Objective:
Repeat the material exactly, leaving nothing out.

Supplied data:
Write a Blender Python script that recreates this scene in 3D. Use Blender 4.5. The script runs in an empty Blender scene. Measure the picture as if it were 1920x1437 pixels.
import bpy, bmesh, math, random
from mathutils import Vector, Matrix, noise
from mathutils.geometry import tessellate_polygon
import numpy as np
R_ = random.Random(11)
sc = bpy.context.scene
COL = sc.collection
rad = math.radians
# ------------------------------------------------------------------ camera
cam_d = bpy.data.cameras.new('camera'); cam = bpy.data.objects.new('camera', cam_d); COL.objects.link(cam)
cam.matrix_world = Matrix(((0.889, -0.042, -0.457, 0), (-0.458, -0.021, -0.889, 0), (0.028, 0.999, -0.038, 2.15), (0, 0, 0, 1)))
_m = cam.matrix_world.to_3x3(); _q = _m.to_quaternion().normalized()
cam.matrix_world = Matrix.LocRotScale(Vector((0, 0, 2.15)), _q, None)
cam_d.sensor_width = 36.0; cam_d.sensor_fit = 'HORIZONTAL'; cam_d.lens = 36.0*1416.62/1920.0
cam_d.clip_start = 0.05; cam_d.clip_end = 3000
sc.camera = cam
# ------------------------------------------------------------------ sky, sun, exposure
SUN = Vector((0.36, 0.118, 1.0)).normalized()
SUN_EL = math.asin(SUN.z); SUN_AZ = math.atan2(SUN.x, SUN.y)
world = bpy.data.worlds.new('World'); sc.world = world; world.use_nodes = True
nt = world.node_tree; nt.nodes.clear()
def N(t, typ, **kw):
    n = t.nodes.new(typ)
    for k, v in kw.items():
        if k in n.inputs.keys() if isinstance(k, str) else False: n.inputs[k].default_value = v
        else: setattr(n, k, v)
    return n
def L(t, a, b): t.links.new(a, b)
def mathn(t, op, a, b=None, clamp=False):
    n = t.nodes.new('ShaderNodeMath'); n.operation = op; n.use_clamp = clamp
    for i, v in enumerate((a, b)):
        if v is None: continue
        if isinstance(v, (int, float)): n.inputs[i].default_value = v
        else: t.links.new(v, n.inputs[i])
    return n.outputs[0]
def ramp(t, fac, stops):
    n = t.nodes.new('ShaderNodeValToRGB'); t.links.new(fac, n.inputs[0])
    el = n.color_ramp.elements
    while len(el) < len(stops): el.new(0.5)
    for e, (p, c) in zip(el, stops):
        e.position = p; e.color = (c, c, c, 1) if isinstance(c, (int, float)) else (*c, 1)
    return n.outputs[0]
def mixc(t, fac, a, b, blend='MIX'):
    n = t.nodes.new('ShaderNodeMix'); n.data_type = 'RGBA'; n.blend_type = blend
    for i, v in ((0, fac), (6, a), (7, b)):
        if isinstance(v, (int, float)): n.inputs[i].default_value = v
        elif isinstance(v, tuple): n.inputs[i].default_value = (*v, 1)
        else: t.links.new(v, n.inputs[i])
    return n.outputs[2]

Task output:
Write a Blender Python script that recreates this scene in 3D. Use Blender 4.5. The script runs in an empty Blender scene. Measure the picture as if it were 1920x1437 pixels.
import bpy, bmesh, math, random
from mathutils import Vector, Matrix, noise
from mathutils.geometry import tessellate_polygon
import numpy as np
R_ = random.Random(11)
sc = bpy.context.scene
COL = sc.collection
rad = math.radians
# ------------------------------------------------------------------ camera
cam_d = bpy.data.cameras.new('camera'); cam = bpy.data.objects.new('camera', cam_d); COL.objects.link(cam)
cam.matrix_world = Matrix(((0.889, -0.042, -0.457, 0), (-0.458, -0.021, -0.889, 0), (0.028, 0.999, -0.038, 2.15), (0, 0, 0, 1)))
_m = cam.matrix_world.to_3x3(); _q = _m.to_quaternion().normalized()
cam.matrix_world = Matrix.LocRotScale(Vector((0, 0, 2.15)), _q, None)
cam_d.sensor_width = 36.0; cam_d.sensor_fit = 'HORIZONTAL'; cam_d.lens = 36.0*1416.62/1920.0
cam_d.clip_start = 0.05; cam_d.clip_end = 3000
sc.camera = cam
# ------------------------------------------------------------------ sky, sun, exposure
SUN = Vector((0.36, 0.118, 1.0)).normalized()
SUN_EL = math.asin(SUN.z); SUN_AZ = math.atan2(SUN.x, SUN.y)
world = bpy.data.worlds.new('World'); sc.world = world; world.use_nodes = True
nt = world.node_tree; nt.nodes.clear()
def N(t, typ, **kw):
    n = t.nodes.new(typ)
    for k, v in kw.items():
        if k in n.inputs.keys() if isinstance(k, str) else False: n.inputs[k].default_value = v
        else: setattr(n, k, v)
    return n
def L(t, a, b): t.links.new(a, b)
def mathn(t, op, a, b=None, clamp=False):
    n = t.nodes.new('ShaderNodeMath'); n.operation = op; n.use_clamp = clamp
    for i, v in enumerate((a, b)):
        if v is None: continue
        if isinstance(v, (int, float)): n.inputs[i].default_value = v
        else: t.links.new(v, n.inputs[i])
    return n.outputs[0]
def ramp(t, fac, stops):
    n = t.nodes.new('ShaderNodeValToRGB'); t.links.new(fac, n.inputs[0])
    el = n.color_ramp.elements
    while len(el) < len(stops): el.new(0.5)
    for e, (p, c) in zip(el, stops):
        e.position = p; e.color = (c, c, c, 1) if isinstance(c, (int, float)) else (*c, 1)
    return n.outputs[0]
def mixc(t, fac, a, b, blend='MIX'):
    n = t.nodes.new('ShaderNodeMix'); n.data_type = 'RGBA'; n.blend_type = blend
    for i, v in ((0, fac), (6, a), (7, b)):
        if isinstance(v, (int, float)): n.inputs[i].default_value = v
        elif isinstance(v, tuple): n.inputs[i].default_value = (*v, 1)
        else: t.links.new(v, n.inputs[i])
    return n.outputs[2]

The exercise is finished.